Anonymous Anonymous said...

Charles, as someone who was on the floor of the convention last night, I have to say I thought Palin gave a great speech. I listened not so much to what she said but how she said it. She was confident, feisty and strong. And she connects with regular people in a way that Barack Obama does not. (And shouldn't we be comparing her to Joe Biden?)

McCain picked her in part because she is a reformer like him and in part because she fires up the conservative base. You can't expect either of them to make the sorts of criticims you seek, but because they run as a reform ticket, the recognition that change is needed is implicit.
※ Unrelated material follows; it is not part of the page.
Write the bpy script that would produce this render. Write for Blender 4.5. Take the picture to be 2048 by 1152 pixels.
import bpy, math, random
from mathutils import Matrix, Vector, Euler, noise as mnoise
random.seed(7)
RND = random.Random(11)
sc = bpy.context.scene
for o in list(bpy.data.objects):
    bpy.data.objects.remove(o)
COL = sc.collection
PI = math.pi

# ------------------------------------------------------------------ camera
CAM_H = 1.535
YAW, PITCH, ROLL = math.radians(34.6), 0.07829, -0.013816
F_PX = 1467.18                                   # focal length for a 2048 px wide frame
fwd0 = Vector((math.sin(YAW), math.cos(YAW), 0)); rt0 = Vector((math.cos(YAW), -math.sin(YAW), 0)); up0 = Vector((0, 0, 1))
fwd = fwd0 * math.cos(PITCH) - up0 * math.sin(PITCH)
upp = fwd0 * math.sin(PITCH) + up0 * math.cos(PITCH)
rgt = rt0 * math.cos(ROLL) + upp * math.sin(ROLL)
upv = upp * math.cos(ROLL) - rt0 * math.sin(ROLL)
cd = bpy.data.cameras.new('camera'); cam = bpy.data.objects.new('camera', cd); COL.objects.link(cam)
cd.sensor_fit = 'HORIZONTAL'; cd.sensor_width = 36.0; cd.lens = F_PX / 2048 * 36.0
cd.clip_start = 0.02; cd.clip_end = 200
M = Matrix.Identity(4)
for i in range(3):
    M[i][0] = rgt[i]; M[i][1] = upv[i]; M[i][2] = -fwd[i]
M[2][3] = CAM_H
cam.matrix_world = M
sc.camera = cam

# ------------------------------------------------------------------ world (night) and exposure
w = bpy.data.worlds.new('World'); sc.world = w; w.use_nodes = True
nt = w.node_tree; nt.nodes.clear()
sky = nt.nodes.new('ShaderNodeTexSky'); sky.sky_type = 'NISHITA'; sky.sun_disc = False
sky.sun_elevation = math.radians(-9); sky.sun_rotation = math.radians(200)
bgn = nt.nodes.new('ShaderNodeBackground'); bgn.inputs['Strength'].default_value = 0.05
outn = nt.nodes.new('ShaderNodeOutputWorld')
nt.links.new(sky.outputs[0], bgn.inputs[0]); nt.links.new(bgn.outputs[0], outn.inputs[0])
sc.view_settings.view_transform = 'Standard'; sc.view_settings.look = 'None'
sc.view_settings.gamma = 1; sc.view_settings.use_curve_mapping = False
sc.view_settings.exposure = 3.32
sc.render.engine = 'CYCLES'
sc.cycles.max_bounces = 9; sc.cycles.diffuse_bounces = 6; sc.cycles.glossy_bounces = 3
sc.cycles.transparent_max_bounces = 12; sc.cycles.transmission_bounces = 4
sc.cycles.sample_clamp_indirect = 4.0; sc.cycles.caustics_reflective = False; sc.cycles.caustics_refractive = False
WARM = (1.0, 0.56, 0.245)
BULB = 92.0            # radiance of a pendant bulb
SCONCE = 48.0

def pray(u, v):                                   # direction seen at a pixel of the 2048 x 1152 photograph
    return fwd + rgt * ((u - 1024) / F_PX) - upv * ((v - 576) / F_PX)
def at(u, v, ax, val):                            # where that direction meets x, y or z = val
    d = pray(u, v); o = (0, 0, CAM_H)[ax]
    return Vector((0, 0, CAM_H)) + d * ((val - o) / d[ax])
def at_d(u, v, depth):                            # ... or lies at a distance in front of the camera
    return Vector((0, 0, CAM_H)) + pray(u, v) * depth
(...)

McCain will, in the end, be McCain. We've seen him for a decade and he has shown a willingness to buck the party on principle and to cross the aisle to get things done. I have liked this man for a long time and I trust him. And I am a loyal person. Obama can inspire, but he has no history of challenging his own party, he has one of the most liberal voting records in the senate he doesn't have enough history for us to know whether he can govern. I'm voting for McCain.

11:38 AM  
Blogger Charles Amico said...

John, I appreciate your comments but you didn't tell me if she inspired you. Barack inspired me, she didn't. You say you didn't listen as much to what she said, but how she said it. I think it is more important to listen to what she said.

Looking forward to discussing this more, in person, over the next month or so.